Natuurlijk speelt bij The Stooges anno 1969 een geweldige, met twee woorden (wahwah en fuzz) sprekende gitarist Ron Asheton. Natuurlijk is de ritmesectie Dave Alexander-Scott Asheton als twee holbewoners op jacht op mekaar afgestemd. En natuurlijk verdient producer John Cale, die naar het schijnt aan de job moest beginnen met songs die vooral héél lang en héél ongestructureerd klonken, een medaille.

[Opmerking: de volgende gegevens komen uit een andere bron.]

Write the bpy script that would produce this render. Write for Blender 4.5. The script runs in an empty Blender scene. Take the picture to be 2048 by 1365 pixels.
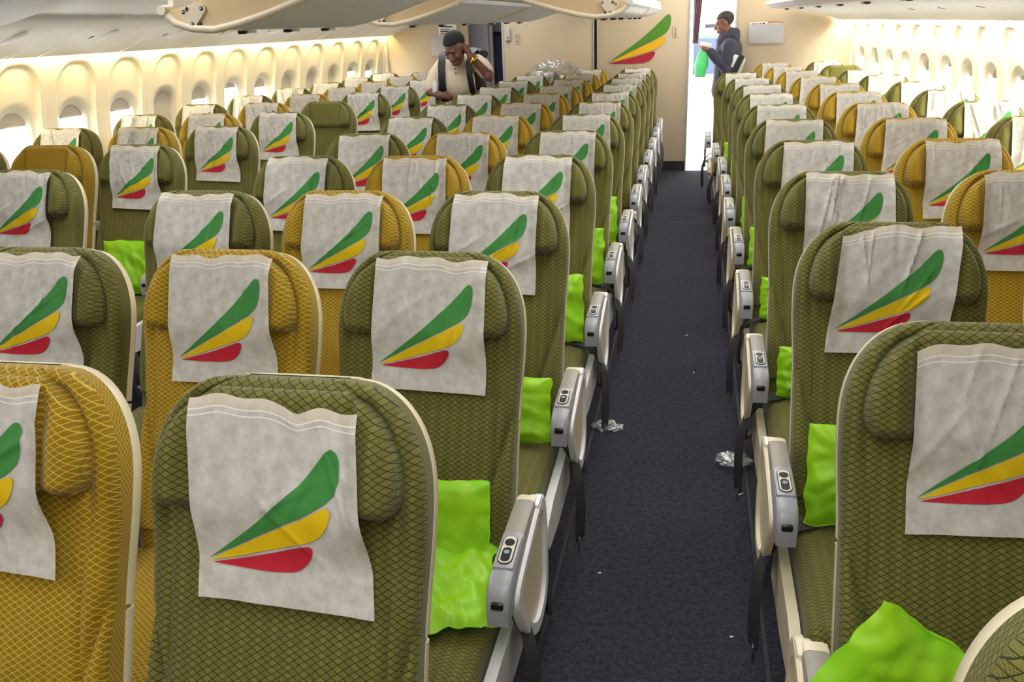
import bpy, bmesh, math, random
from mathutils import Vector, Matrix, Euler, noise
random.seed(7)
SC = bpy.context.scene
COL = SC.collection
PI = math.pi

# ------------------------------------------------------------------ helpers
def tag(o, label=None, cat=None, group=None, kind=None):
    if label: o['label'] = label
    if cat: o['category'] = cat
    if group: o['group'] = group
    if kind: o['kind'] = kind
    return o

def empty(name, loc=(0, 0, 0), rz=0.0):
    o = bpy.data.objects.new(name, None)
    o.empty_display_size = 0.1
    COL.objects.link(o)
    o.location = loc
    o.rotation_euler = (0, 0, rz)
    return o

def copy_tree(o, parent=None):
    c = o.copy()
    COL.objects.link(c)
    if parent is not None:
        c.parent = parent
    for ch in list(o.children):
        copy_tree(ch, c)
    return c

def sstep(a, b, x):
    if a == b: return 0.0 if x < a else 1.0
    t = max(0.0, min(1.0, (x - a) / (b - a)))
    return t * t * (3 - 2 * t)

def roll(e, r):
    """how far a rounded edge of radius r has dropped at distance e from the outline"""
    if e >= r: return 0.0
    e = max(e, 0.0)
    return r - math.sqrt(max(r * r - (r - e) ** 2, 0.0))

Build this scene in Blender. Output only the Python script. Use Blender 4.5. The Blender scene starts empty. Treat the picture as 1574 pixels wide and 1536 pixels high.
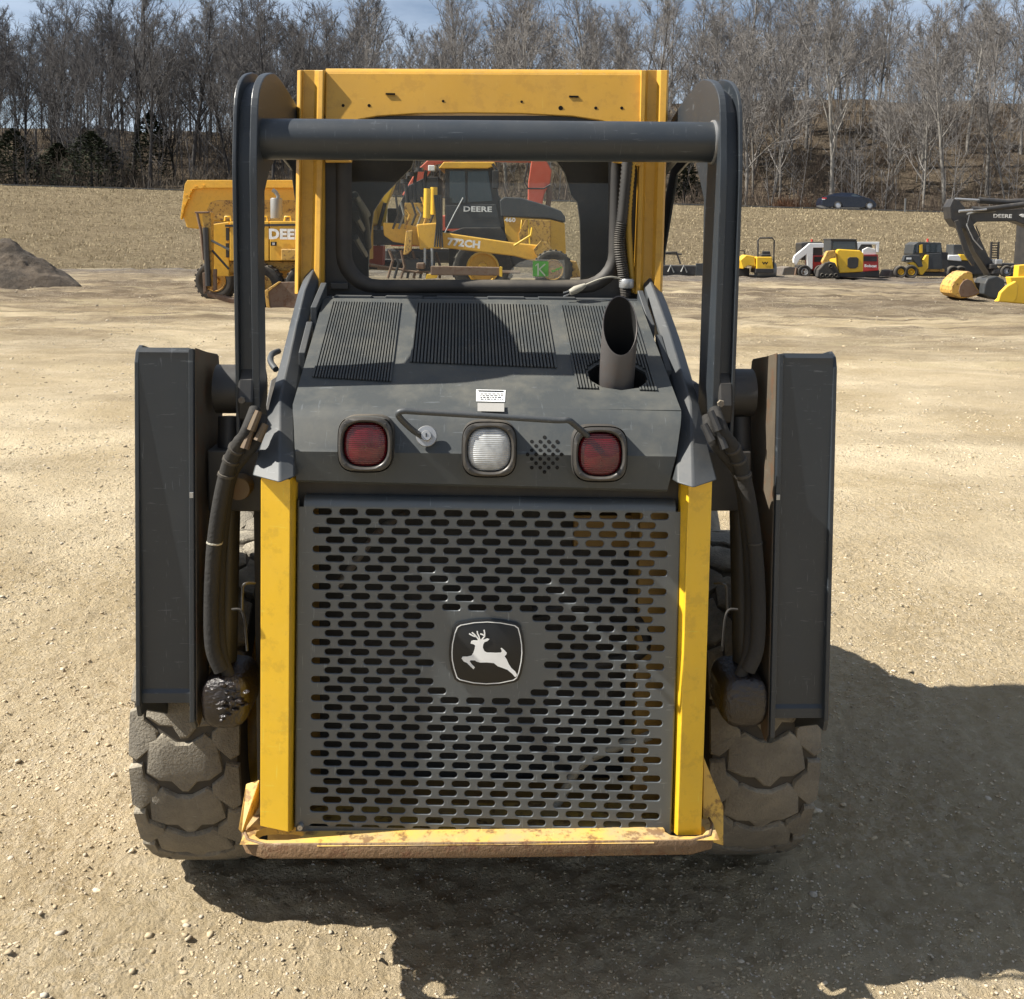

Toch moet iedereen de schaduw in, want opper-Stooge en enige echte Lizard King Iggy Pop tekent voor hét hoogtepunt als hij in ‘No fun’ in zijn heel eigen stotterende jazzscatvariant vertelt hoe hij zich voelt: ‘Well I said… Well I said c’mon right… I said c’mon right and… I said c’mon right and let me… I said c’mon right and let me tell ‘em… Let me tell ‘em how I… Tell ‘em how I… Tell ‘em how I… Tell ‘em how I… Tell ‘em how I… Tell ‘em how I feel… I said c’mon and let me tell ‘em how I feel… Yeah!… Yeah!… Yeah!… Oooh!…’
 

 

De beste ode aan ‘The Stooges’: die briljante, zich immer herhalende hoge noot op de piano die door producer John Cale werd ingespeeld in ‘I wanna be your dog’ (en die later ook de song ‘Raw power’ zal kleuren, maar daar was Cale niet meer bij), dié noot komt een seconde lang voor aan het eind van ‘Gimme shelter’ van The Rolling Stones. Ik denk dat de Stones dat bewust deden, maar als dat niet zo is, kan mij dat niks schelen, en blijft het de beste ode aan The Stooges.
 

 

Terug naar de hoestekst van Danny Fields uit 1988: ‘Twenty years later it’s still twenty years ahead of its time’. Dat moet dus worden: ’45 years later (olala) it’s still eh, 45 years ahead…’ Laten we rustig afwachten.

Nóg minder belangrijk: the stooges schrijf je zonder hoofdletters en door de onderkant van de t te laten zakken en onder de twee oo’s te laten doorlopen tot je contact maakt met de onderkant van de g.